Data shown:
— begin —
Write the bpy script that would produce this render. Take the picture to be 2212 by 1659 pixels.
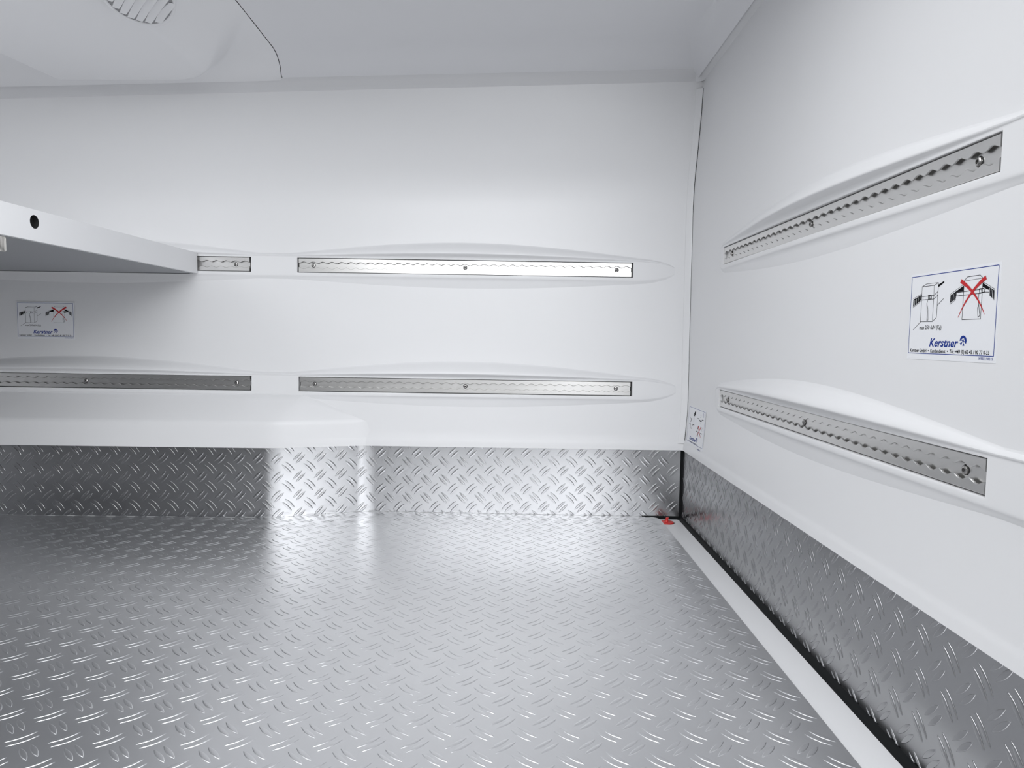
import bpy, bmesh, math
import numpy as np
from mathutils import Vector, Matrix

for o in list(bpy.data.objects):
    bpy.data.objects.remove(o, do_unlink=True)
sc = bpy.context.scene
COL = sc.collection
PI = math.pi

# ------------------------------------------------------------------ camera
cam = bpy.data.objects.new('camera', bpy.data.cameras.new('camera'))
COL.objects.link(cam)
sc.camera = cam
cam.data.sensor_fit = 'HORIZONTAL'
cam.data.sensor_width = 36.0
cam.data.lens = 1514.213 / 2212.0 * 36.0
cam.data.clip_start = 0.02
yaw, pit, roll = 0.00158, 0.06835, 0.01533
fw = Vector((math.sin(yaw) * math.cos(pit), math.cos(yaw) * math.cos(pit), -math.sin(pit)))
rt = Vector((math.cos(yaw), -math.sin(yaw), 0))
up = rt.cross(fw)
rt2 = math.cos(roll) * rt + math.sin(roll) * up
up2 = -math.sin(roll) * rt + math.cos(roll) * up
m3 = Matrix((rt2, up2, -fw)).transposed()
cam.matrix_world = Matrix.Translation((0, 0, 0.48819)) @ m3.to_4x4()

# ------------------------------------------------------------------ world, lamps, exposure
sc.view_settings.view_transform = 'Standard'
sc.view_settings.look = 'None'
sc.view_settings.exposure = 0.40
sc.view_settings.gamma = 1.0
sc.view_settings.use_curve_mapping = False
w = bpy.data.worlds.new('studio')
sc.world = w
w.use_nodes = True
wn = w.node_tree
wtc = wn.nodes.new('ShaderNodeTexCoord')
wsep = wn.nodes.new('ShaderNodeSeparateXYZ')
wmr = wn.nodes.new('ShaderNodeMapRange')
wmr.interpolation_type = 'SMOOTHSTEP'
SKY_LOW, SKY_HIGH = 0.10, 0.42
for k, v in (('From Min', -0.12), ('From Max', 0.10), ('To Min', SKY_LOW), ('To Max', SKY_HIGH)):
    wmr.inputs[k].default_value = v
wn.links.new(wtc.outputs['Generated'], wsep.inputs[0])
wn.links.new(wsep.outputs['Z'], wmr.inputs['Value'])
wn.links.new(wmr.outputs['Result'], wn.nodes['Background'].inputs[1])
wn.nodes['Background'].inputs[0].default_value = (0.96, 0.975, 1.0, 1)


def area(name, loc, target, sx, sy, power, color=(1, 1, 1)):
    L = bpy.data.lights.new(name, 'AREA')
    L.shape = 'RECTANGLE'
    L.size, L.size_y, L.energy, L.color = sx, sy, power, color
    o = bpy.data.objects.new(name, L)
    COL.objects.link(o)
    o.location = loc
    o.rotation_euler = (Vector(target) - Vector(loc)).to_track_quat('-Z', 'Y').to_euler()
    return o


area('ceiling_lamp_light', (-0.85, 0.74, 1.10), (-0.85, 0.74, 0), 2.0, 0.62, 12.0, (0.97, 0.985, 1.0))
area('door_side_light', (0.64, -1.10, 0.58), (-0.45, 1.85, 0.30), 0.45, 0.75, 3.5, (0.97, 0.985, 1.0))
area('doorway_softbox_light', (0.15, -1.55, 1.34), (-0.25, 1.90, 0.90), 2.0, 0.56, 25.0, (0.97, 0.985, 1.0))


# ------------------------------------------------------------------ materials
def mat(name, col, rough=0.4, metal=0.0, spec=0.5, coat=0.0, noise=None, bump=None, aniso=0.0):
    m = bpy.data.materials.new(name)
    m.use_nodes = True
    nt = m.node_tree
    b = nt.nodes['Principled BSDF']
    b.inputs['Base Color'].default_value = (*col, 1)
    b.inputs['Roughness'].default_value = rough
    b.inputs['Metallic'].default_value = metal
    b.inputs['Specular IOR Level'].default_value = spec
    b.inputs['Coat Weight'].default_value = coat
    b.inputs['Coat Roughness'].default_value = 0.20
    b.inputs['Anisotropic'].default_value = aniso
    if noise or bump:
        tc = nt.nodes.new('ShaderNodeTexCoord')
    if noise:
        sc_, amt, stretch = noise
        mp = nt.nodes.new('ShaderNodeMapping')
        mp.inputs['Scale'].default_value = stretch
        nz = nt.nodes.new('ShaderNodeTexNoise')
        nz.inputs['Scale'].default_value = sc_
        nz.inputs['Detail'].default_value = 4
        mr = nt.nodes.new('ShaderNodeMapRange')
        mr.inputs['To Min'].default_value = rough - amt
        mr.inputs['To Max'].default_value = rough + amt
        nt.links.new(tc.outputs['Object'], mp.inputs['Vector'])
        nt.links.new(mp.outputs['Vector'], nz.inputs['Vector'])
        nt.links.new(nz.outputs['Fac'], mr.inputs['Value'])
        nt.links.new(mr.outputs['Result'], b.inputs['Roughness'])
    if bump:
        bs, strength, stretch = bump
        mp2 = nt.nodes.new('ShaderNodeMapping')
        mp2.inputs['Scale'].default_value = stretch
        nz2 = nt.nodes.new('ShaderNodeTexNoise')
        nz2.inputs['Scale'].default_value = bs
        nz2.inputs['Detail'].default_value = 3
        bp = nt.nodes.new('ShaderNodeBump')
        bp.inputs['Strength'].default_value = strength
        bp.inputs['Distance'].default_value = 0.001
        nt.links.new(tc.outputs['Object'], mp2.inputs['Vector'])
        nt.links.new(mp2.outputs['Vector'], nz2.inputs['Vector'])
        nt.links.new(nz2.outputs['Fac'], bp.inputs['Height'])
        nt.links.new(bp.outputs['Normal'], b.inputs['Normal'])
    return m


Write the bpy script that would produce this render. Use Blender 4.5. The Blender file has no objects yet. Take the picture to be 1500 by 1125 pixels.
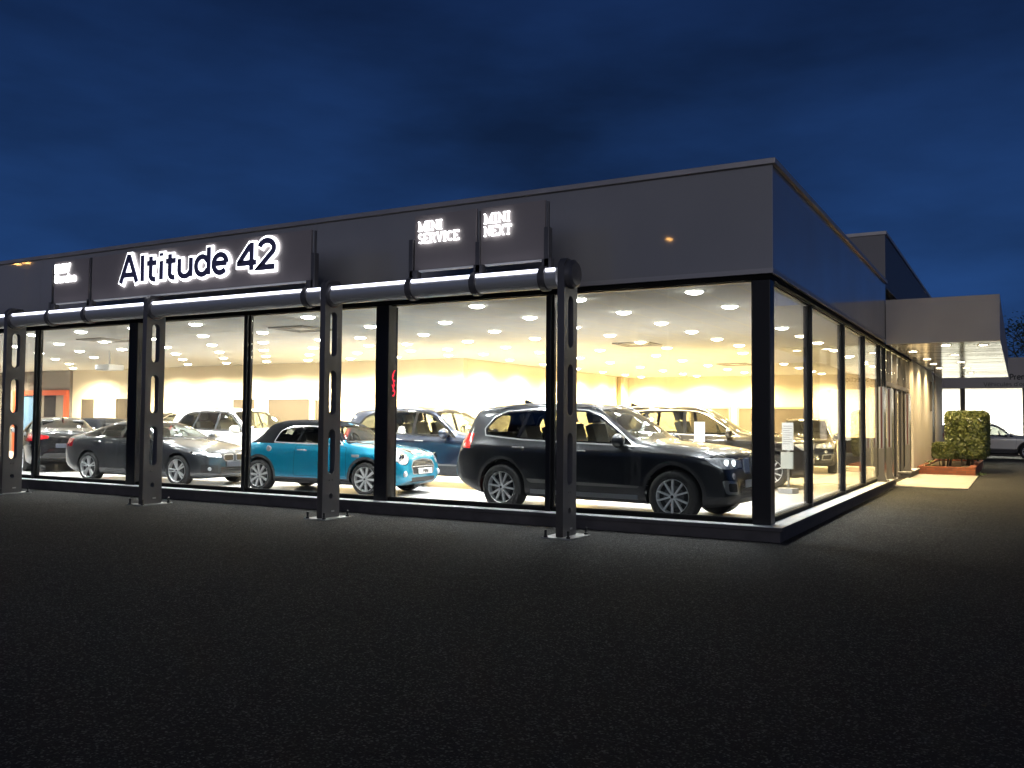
import bpy, bmesh, math, random
from mathutils import Vector, Matrix
from mathutils.bvhtree import BVHTree
from math import sin, cos, pi, radians, sqrt
random.seed(7)
SC = bpy.context.scene
COL = SC.collection

# ------------------------------------------------------------------ materials
MATS = {}
def nt(name):
    m = bpy.data.materials.new(name); m.use_nodes = True
    t = m.node_tree; t.nodes.clear()
    return m, t
def node(t, typ, **kw):
    n = t.nodes.new(typ)
    for k, v in kw.items():
        if k in n.inputs: n.inputs[k].default_value = v
        else: setattr(n, k, v)
    return n
def out(t, sock):
    o = node(t, 'ShaderNodeOutputMaterial'); t.links.new(sock, o.inputs['Surface'])
def c4(c): return (c[0], c[1], c[2], 1)
def pbr(name, col, rough=.5, metal=0., coat=0., coat_r=.03, noise=0., nscale=8., bump=0., bscale=60., emit=None, es=0., spec=.5, rnoise=0.):
    if name in MATS: return MATS[name]
    m, t = nt(name)
    p = node(t, 'ShaderNodeBsdfPrincipled')
    p.inputs['Base Color'].default_value = c4(col); p.inputs['Roughness'].default_value = rough
    p.inputs['Metallic'].default_value = metal; p.inputs['Coat Weight'].default_value = coat
    p.inputs['Coat Roughness'].default_value = coat_r; p.inputs['Specular IOR Level'].default_value = spec
    tc = node(t, 'ShaderNodeTexCoord')
    if noise or rnoise:
        n = node(t, 'ShaderNodeTexNoise'); n.inputs['Scale'].default_value = nscale; n.inputs['Detail'].default_value = 6
        t.links.new(tc.outputs['Object'], n.inputs['Vector'])
        if noise:
            r = node(t, 'ShaderNodeMapRange'); r.inputs['From Min'].default_value = .3; r.inputs['From Max'].default_value = .7
            r.inputs['To Min'].default_value = 1 - noise; r.inputs['To Max'].default_value = 1 + noise
            t.links.new(n.outputs['Fac'], r.inputs['Value'])
            mx = node(t, 'ShaderNodeVectorMath', operation='SCALE'); mx.inputs[0].default_value = col[:3]
            t.links.new(r.outputs['Result'], mx.inputs['Scale']); t.links.new(mx.outputs['Vector'], p.inputs['Base Color'])
        if rnoise:
            r = node(t, 'ShaderNodeMapRange'); r.inputs['From Min'].default_value = .3; r.inputs['From Max'].default_value = .7
            r.inputs['To Min'].default_value = max(0, rough - rnoise); r.inputs['To Max'].default_value = rough + rnoise
            t.links.new(n.outputs['Fac'], r.inputs['Value']); t.links.new(r.outputs['Result'], p.inputs['Roughness'])
    if bump:
        n2 = node(t, 'ShaderNodeTexNoise'); n2.inputs['Scale'].default_value = bscale; n2.inputs['Detail'].default_value = 4
        t.links.new(tc.outputs['Object'], n2.inputs['Vector'])
        b = node(t, 'ShaderNodeBump'); b.inputs['Strength'].default_value = bump; b.inputs['Distance'].default_value = .01
        t.links.new(n2.outputs['Fac'], b.inputs['Height']); t.links.new(b.outputs['Normal'], p.inputs['Normal'])
    if emit:
        p.inputs['Emission Color'].default_value = c4(emit); p.inputs['Emission Strength'].default_value = es
    out(t, p.outputs[0]); MATS[name] = m
    return m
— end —
Problem:
With the pictures left out, restate word for word every line of the data above, from the first down to the line that contains "PI = math.pi".

Reply:
Write the bpy script that would produce this render. Take the picture to be 2212 by 1659 pixels.
import bpy, bmesh, math
import numpy as np
from mathutils import Vector, Matrix

for o in list(bpy.data.objects):
    bpy.data.objects.remove(o, do_unlink=True)
sc = bpy.context.scene
COL = sc.collection
PI = math.pi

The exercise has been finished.